Consumer delinquencies continued to decline in the third quarter of 2012, with bank card delinquencies falling to an 18-year low as consumers strengthen their financial base amid economic uncertainty, according to results from the American Bankers Association’s Consumer Credit Delinquency Bulletin.

During the third quarter, bank card delinquencies dropped to their lowest levels since 1994, falling 18 basis points to 2.75 percent of all accounts, well below the 15-year average of 3.89 percent.

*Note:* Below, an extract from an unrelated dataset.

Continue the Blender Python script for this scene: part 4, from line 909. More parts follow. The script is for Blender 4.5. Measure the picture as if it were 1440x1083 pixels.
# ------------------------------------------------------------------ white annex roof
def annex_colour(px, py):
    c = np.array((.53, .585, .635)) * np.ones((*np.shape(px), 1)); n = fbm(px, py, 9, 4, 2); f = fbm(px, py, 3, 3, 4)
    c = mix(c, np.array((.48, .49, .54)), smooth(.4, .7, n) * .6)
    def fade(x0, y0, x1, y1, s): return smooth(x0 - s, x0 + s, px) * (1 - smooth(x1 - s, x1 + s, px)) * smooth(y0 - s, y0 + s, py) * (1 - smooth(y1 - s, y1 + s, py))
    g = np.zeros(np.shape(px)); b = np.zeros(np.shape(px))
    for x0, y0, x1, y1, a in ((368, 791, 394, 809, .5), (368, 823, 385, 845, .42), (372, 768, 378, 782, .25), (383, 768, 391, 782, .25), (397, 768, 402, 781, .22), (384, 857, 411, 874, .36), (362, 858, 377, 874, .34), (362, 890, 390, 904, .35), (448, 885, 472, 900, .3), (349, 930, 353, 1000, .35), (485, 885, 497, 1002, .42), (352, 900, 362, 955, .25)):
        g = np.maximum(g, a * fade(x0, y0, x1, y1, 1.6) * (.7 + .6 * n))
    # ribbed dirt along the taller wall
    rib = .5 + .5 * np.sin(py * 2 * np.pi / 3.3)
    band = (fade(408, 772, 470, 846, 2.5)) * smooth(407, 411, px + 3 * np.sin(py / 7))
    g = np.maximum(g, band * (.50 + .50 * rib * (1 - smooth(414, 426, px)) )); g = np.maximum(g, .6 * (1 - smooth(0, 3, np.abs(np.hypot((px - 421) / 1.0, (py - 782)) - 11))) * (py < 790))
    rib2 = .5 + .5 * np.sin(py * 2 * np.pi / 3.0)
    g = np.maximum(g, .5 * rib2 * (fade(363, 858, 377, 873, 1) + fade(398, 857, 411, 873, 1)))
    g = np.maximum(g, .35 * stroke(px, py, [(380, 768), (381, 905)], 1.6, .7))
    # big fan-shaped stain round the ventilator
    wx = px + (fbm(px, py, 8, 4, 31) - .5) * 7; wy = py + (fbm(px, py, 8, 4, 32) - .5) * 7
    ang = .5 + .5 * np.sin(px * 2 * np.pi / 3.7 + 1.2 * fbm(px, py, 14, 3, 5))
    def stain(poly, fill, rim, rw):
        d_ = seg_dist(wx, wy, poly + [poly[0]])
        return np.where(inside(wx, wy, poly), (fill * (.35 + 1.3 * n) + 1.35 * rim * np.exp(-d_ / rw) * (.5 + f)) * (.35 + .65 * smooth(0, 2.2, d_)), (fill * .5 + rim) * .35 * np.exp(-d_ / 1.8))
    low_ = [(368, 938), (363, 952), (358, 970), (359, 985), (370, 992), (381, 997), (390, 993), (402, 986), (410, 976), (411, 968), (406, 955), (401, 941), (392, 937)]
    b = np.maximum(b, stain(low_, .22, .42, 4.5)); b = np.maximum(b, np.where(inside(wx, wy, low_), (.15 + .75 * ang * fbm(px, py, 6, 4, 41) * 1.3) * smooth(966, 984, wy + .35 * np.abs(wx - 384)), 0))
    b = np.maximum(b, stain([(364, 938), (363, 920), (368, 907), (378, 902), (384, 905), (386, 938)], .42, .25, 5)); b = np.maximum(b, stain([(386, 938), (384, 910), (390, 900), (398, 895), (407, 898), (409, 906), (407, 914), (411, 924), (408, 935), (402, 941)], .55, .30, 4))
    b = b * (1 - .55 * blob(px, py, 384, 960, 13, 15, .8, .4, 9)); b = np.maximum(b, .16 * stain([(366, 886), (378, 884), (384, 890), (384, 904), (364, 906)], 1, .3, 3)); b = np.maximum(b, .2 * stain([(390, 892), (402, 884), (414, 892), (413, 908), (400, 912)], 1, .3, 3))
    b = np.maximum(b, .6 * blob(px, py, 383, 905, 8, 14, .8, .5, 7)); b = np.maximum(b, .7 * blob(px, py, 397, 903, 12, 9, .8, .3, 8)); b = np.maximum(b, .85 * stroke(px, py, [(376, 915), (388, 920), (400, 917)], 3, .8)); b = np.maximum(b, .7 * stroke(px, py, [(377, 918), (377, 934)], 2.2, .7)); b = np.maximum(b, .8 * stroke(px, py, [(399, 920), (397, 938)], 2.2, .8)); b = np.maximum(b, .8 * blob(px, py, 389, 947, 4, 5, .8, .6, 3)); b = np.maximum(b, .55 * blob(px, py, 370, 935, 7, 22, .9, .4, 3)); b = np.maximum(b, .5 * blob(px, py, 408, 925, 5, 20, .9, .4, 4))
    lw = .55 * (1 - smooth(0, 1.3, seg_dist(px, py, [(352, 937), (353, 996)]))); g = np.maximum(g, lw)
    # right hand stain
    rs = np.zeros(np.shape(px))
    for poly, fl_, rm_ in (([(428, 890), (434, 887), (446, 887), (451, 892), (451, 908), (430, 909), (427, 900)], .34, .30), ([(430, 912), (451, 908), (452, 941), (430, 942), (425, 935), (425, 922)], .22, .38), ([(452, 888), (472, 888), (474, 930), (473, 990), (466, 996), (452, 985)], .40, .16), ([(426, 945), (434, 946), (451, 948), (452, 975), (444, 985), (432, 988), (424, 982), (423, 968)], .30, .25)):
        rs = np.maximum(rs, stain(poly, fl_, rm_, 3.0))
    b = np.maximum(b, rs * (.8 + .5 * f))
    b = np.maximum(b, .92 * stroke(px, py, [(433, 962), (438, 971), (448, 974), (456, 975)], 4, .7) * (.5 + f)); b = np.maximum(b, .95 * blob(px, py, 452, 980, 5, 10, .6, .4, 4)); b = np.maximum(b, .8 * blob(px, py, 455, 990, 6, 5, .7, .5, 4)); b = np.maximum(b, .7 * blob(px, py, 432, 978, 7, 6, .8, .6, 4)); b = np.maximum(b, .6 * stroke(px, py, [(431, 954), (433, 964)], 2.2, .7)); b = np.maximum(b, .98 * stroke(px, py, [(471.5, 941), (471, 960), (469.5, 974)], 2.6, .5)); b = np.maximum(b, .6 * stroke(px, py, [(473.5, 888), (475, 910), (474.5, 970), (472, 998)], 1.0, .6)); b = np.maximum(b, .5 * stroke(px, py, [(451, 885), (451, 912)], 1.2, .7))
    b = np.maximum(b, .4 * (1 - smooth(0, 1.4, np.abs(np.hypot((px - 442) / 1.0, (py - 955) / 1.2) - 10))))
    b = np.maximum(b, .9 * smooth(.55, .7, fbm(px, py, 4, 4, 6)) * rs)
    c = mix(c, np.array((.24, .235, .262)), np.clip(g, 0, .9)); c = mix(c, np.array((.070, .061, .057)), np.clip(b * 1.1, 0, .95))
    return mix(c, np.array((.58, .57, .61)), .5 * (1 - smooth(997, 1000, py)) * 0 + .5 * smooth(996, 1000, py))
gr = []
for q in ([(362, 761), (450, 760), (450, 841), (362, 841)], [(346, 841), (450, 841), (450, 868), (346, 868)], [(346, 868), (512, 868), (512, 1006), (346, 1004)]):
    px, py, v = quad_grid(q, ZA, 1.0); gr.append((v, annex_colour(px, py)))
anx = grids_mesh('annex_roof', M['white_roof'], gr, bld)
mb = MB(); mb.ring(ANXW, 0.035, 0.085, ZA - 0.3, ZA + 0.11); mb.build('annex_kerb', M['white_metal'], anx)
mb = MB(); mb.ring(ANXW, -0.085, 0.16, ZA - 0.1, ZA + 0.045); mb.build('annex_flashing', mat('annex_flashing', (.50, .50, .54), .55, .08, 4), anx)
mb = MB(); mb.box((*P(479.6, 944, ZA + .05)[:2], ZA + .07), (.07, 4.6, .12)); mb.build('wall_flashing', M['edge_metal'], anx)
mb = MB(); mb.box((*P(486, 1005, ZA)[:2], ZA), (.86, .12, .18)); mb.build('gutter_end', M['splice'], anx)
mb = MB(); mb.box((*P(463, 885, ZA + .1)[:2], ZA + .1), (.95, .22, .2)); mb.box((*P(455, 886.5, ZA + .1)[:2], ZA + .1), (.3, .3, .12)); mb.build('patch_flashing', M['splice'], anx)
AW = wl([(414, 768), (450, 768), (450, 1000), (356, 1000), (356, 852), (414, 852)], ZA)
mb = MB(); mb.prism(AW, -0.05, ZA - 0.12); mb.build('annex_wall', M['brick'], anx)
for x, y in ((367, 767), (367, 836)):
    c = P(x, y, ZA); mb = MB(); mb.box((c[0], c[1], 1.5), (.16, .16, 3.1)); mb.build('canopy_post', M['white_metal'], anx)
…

The composite ratio, which tracks delinquencies in eight closed-end installment loan categories, fell 8 basis points to 2.16 percent of all accounts in the third quarter, below the 15-year average of 2.40 percent.  The ABA report defines a delinquency as a late payment that is 30 days or more overdue.

James Chessen, ABA’s chief economist, attributed the improvement to consumers’ ongoing efforts to better manage their finances.

“Consumers are paying close attention to their finances as they continue to pay down debt in an uncertain economy,” Chessen said.  “The conservative approach consumers have taken to credit over the last several years has allowed them to better manage their debt and better position themselves for the future.”

While Chessen found the continued decline encouraging, he noted the absence of a comprehensive improvement across categories – something that hasn’t been seen since the first quarter of 2012.

“The lack of broad-based improvement remains a cause for concern,” Chessen said.  “Some categories have reached historical lows leaving little room for improvement.  In addition, slow job growth, continued uncertainty and falling consumer confidence could signal rising delinquencies in the year ahead.”

The expiration of the payroll tax cut will also put increased pressure on consumers.

“Many consumers will see their real disposable income take a significant hit in the New Year,” Chessen said.  “Changes in payroll withholding will decrease disposable income, reducing retail sales and making it more difficult for some people to meet their financial obligations.”

Chessen also noted that delinquencies in two home-related loan categories rose in the third quarter.

“While there are strong signs that the housing market has turned a corner, it will take several quarters before delinquency numbers begin to reflect those trends,” Chessen said.

The third quarter 2012 composite ratio is made up of the following eight closed-end and three open-end loans.  All figures are seasonally adjusted based upon the number of accounts.

CLOSED-END LOANS

  • Personal loan delinquencies fell from 2.15 percent to 2.14 percent.

  • Direct auto loan delinquencies rose from 0.92 percent to 0.95 percent.

  • Indirect auto loan delinquencies fell from 2.23 percent to 2.08 percent.

  • Mobile home delinquencies rose from 3.15 percent to 3.51 percent.

  • RV loan delinquencies rose from 1.15 percent to 1.27 percent.

  • Marine loan delinquencies rose from 1.53 percent to 1.55 percent.

  • Property improvement loan delinquencies fell from  0.90 percent to 0.89 percent.

  • Home equity loan delinquencies  rose from 4.09 percent to 4.20 percent.

OPEN-END LOANS

  • Bank card delinquencies fell from 2.93 percent to 2.75 percent

  • Home equity lines of credit delinquencies rose from 1.91 percent to 1.93 percent.

  • Non-card revolving loan delinquencies fell from 1.35 percent to 1.28 percent.